═════ DATA SHOWN

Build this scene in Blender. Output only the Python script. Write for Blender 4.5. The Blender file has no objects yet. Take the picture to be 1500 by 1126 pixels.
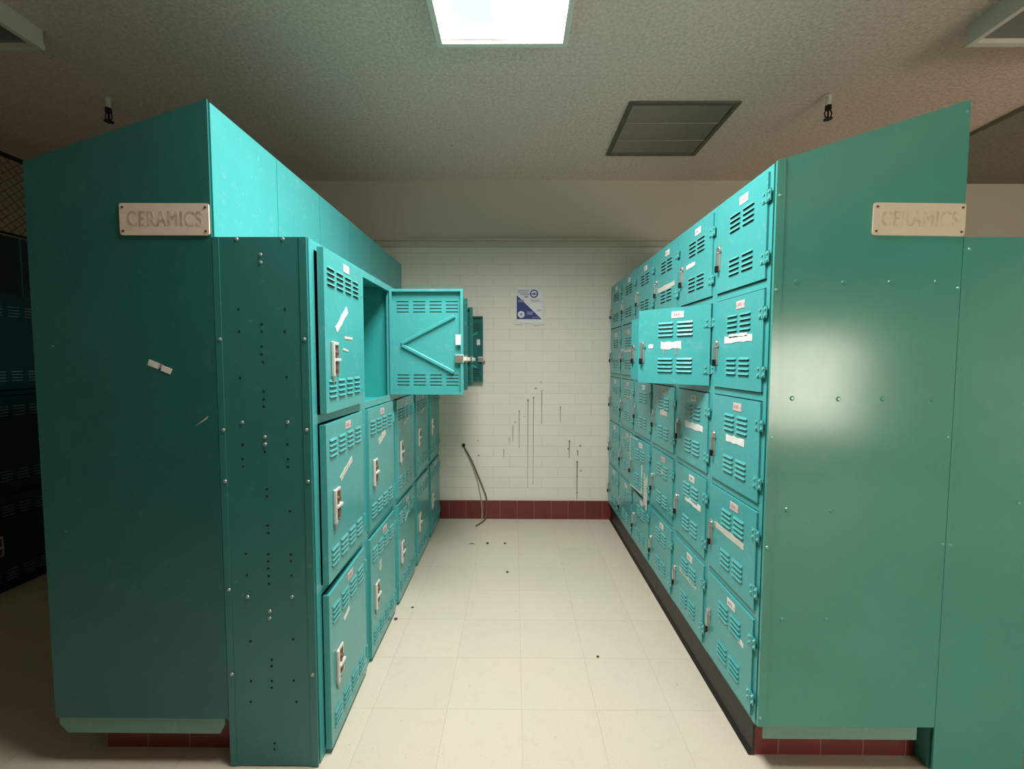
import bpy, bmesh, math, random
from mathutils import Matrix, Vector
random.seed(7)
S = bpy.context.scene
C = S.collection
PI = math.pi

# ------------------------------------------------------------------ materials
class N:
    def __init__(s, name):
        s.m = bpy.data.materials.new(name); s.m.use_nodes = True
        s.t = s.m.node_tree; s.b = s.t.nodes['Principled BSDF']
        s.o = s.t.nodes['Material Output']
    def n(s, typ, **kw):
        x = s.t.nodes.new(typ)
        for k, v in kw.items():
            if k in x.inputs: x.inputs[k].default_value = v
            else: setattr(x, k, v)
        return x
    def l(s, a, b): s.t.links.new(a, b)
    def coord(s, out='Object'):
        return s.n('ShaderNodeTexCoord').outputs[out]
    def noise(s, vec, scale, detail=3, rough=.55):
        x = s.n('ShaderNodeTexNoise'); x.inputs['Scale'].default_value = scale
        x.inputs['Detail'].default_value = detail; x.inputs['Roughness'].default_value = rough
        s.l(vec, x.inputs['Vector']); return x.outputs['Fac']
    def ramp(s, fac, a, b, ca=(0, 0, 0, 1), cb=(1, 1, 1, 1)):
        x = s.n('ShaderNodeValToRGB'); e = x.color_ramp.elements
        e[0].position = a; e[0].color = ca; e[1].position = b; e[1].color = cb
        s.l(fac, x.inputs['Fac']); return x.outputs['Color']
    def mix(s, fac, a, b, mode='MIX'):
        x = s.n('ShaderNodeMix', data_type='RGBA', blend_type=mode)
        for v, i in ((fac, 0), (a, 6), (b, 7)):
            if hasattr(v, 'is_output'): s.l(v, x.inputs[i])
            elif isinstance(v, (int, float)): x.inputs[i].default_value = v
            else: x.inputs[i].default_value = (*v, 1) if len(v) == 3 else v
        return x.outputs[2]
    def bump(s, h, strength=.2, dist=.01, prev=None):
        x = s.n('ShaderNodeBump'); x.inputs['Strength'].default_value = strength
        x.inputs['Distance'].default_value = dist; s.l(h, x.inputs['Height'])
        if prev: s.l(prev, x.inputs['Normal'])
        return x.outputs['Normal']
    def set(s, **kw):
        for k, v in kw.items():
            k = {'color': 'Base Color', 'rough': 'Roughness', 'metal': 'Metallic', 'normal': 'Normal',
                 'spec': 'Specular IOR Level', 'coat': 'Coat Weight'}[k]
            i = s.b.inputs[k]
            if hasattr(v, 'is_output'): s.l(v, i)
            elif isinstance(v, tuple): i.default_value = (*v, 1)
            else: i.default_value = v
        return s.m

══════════

EXERCISE PROMPT — Return each line exactly as written. Any picture gets left out.

REPLY TO THE TASK —
Build this scene in Blender. Output only the Python script. Write for Blender 4.5. The Blender file has no objects yet. Take the picture to be 1500 by 1126 pixels.
import bpy, bmesh, math, random
from mathutils import Matrix, Vector
random.seed(7)
S = bpy.context.scene
C = S.collection
PI = math.pi

# ------------------------------------------------------------------ materials
class N:
    def __init__(s, name):
        s.m = bpy.data.materials.new(name); s.m.use_nodes = True
        s.t = s.m.node_tree; s.b = s.t.nodes['Principled BSDF']
        s.o = s.t.nodes['Material Output']
    def n(s, typ, **kw):
        x = s.t.nodes.new(typ)
        for k, v in kw.items():
            if k in x.inputs: x.inputs[k].default_value = v
            else: setattr(x, k, v)
        return x
    def l(s, a, b): s.t.links.new(a, b)
    def coord(s, out='Object'):
        return s.n('ShaderNodeTexCoord').outputs[out]
    def noise(s, vec, scale, detail=3, rough=.55):
        x = s.n('ShaderNodeTexNoise'); x.inputs['Scale'].default_value = scale
        x.inputs['Detail'].default_value = detail; x.inputs['Roughness'].default_value = rough
        s.l(vec, x.inputs['Vector']); return x.outputs['Fac']
    def ramp(s, fac, a, b, ca=(0, 0, 0, 1), cb=(1, 1, 1, 1)):
        x = s.n('ShaderNodeValToRGB'); e = x.color_ramp.elements
        e[0].position = a; e[0].color = ca; e[1].position = b; e[1].color = cb
        s.l(fac, x.inputs['Fac']); return x.outputs['Color']
    def mix(s, fac, a, b, mode='MIX'):
        x = s.n('ShaderNodeMix', data_type='RGBA', blend_type=mode)
        for v, i in ((fac, 0), (a, 6), (b, 7)):
            if hasattr(v, 'is_output'): s.l(v, x.inputs[i])
            elif isinstance(v, (int, float)): x.inputs[i].default_value = v
            else: x.inputs[i].default_value = (*v, 1) if len(v) == 3 else v
        return x.outputs[2]
    def bump(s, h, strength=.2, dist=.01, prev=None):
        x = s.n('ShaderNodeBump'); x.inputs['Strength'].default_value = strength
        x.inputs['Distance'].default_value = dist; s.l(h, x.inputs['Height'])
        if prev: s.l(prev, x.inputs['Normal'])
        return x.outputs['Normal']
    def set(s, **kw):
        for k, v in kw.items():
            k = {'color': 'Base Color', 'rough': 'Roughness', 'metal': 'Metallic', 'normal': 'Normal',
                 'spec': 'Specular IOR Level', 'coat': 'Coat Weight'}[k]
            i = s.b.inputs[k]
            if hasattr(v, 'is_output'): s.l(v, i)
            elif isinstance(v, tuple): i.default_value = (*v, 1)
            else: i.default_value = v
        return s.m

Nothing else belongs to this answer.